SECTION 6. PUBLIC OFFERINGS AND SIGNIFICANT TRANSACTIONS.

                  Prior to the consummation of a Conversion Transaction, the
Board shall, in its sole discretion, take such action as it shall determine to
be appropriate with respect to the Plan and the Unit Options granted hereunder
so as to equitably treat such Unit Options and the Participants and to enable
them to retain the benefits of the Unit Options following the Conversion
Transaction. Such actions may, but need not, include adopting a new plan and
converting the Unit Options into comparable awards under that plan.
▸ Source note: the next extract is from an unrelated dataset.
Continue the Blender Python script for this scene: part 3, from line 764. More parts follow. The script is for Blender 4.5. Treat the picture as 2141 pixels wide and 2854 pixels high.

                  In connection with a proposed Sale of the Company, the Board
shall, in its sole discretion, determine the appropriate treatment, if any, of
Unit Options granted hereunder and may make such amendments to the Plan as are
necessary to reflect such determination.

                  Except as otherwise provided in this Section 6, in the event
of any merger, reorganization, consolidation or other change in corporate
structure affecting Membership Units, an equitable substitution or proportionate
adjustment, if any, as determined by the Board or the Administrator, in either
case in its sole discretion, may be made in (i) the aggregate number of
Membership Units reserved for issuance under the Plan, and (ii) the kind, number
and exercise price of Membership Units subject to outstanding Unit Options
granted under the Plan.

                  Except as otherwise provided in this Section 6, in the event
of any unit split, reverse unit split, distribution of units, recapitalization,
combination or reclassification of units, an equitable substitution or
proportionate adjustment, as determined by the Board or the Administrator, shall
be made in (i) the aggregate number of Membership Units reserved for issuance
under the Plan, and (ii) the kind, number and exercise price of Membership Units
subject to outstanding Unit Options granted under the Plan.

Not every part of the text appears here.